Ihle: Es ist nicht nur eine Frage von Mitleid oder Gerechtigkeit – unsere Gesellschaft kann es sich schlicht nicht erlauben, alle diese Kinder zurückzulassen. Wie wollen Sie diese zurückgelassene Generation später dazu bringen, die Gesellschaft mitzutragen und nach vorn zu bringen?
Sie bekommen dazu sicher keinen Widerspruch aus der Politik ...
Heiß: Nein, das ist schon allen klar. Aber aus dem Wissen folgt keine Handlung. Sprich: Wir bekommen nicht mehr finanzielle Unterstützung. Die Frage ist: Was sind uns unsere Kinder wert?
Rundschau: Was sind die Pläne für die nächsten Jahre?

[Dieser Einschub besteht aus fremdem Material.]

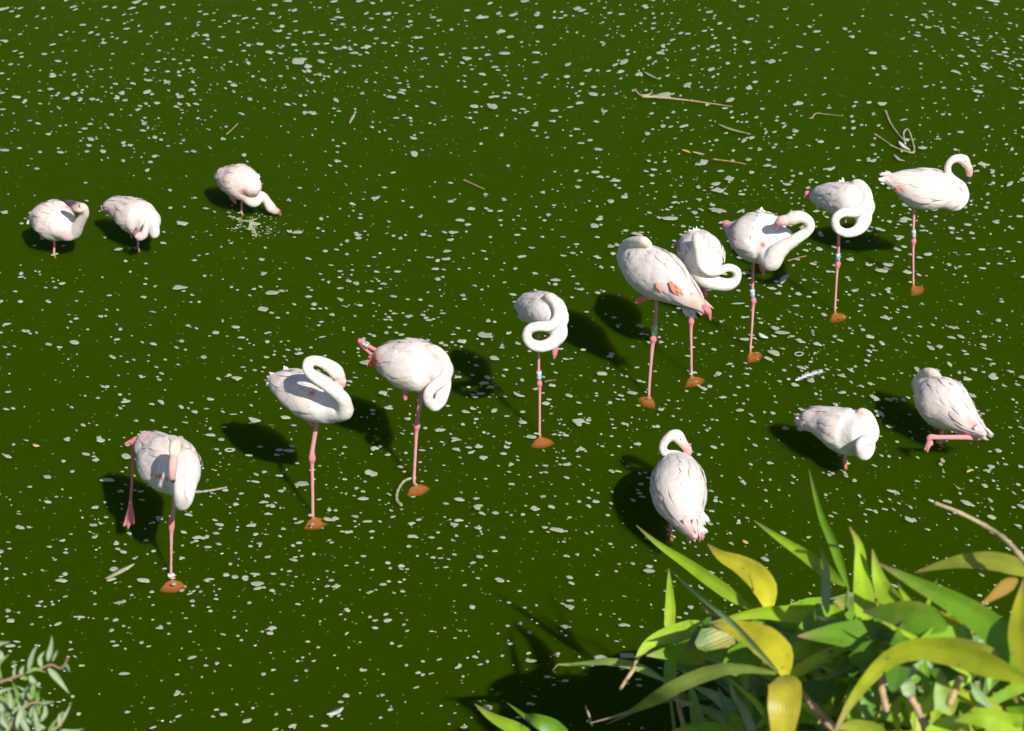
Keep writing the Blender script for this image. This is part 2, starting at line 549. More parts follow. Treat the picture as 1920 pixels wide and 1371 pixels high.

Ihle: Um eine möglichst lückenlose Begleitung zu erreichen, möchten wir einen Kindergarten eröffnen. Auf dem Gelände am Mirker Bahnhof planen wir ein Leuchtturmprojekt: Kinder aus sozial schwachen Familien sollen dort die bestmögliche Bildung erhalten. Denn je früher wir diese Kinder abholen, um so besser. Dort könnte Wuppertal beweisen, dass es etwas anders macht – das ist Prävention at it's best!
Heiß: Man muss das auch mal wirtschaftlich sehen. Solche Präventionsprojekte kosten einen Bruchteil von dem, was Bund, Land und Kommunen zahlen müssen, wenn wir solche Kinder zurücklassen.
Ihle: Wuppertal will ja das Image von der "armen Stadt" abstreifen. Aber man muss die Dinge klar benennen und handeln, dann kann es zu einer Stärke werden – und durchaus Modellcharakter für andere Städte haben.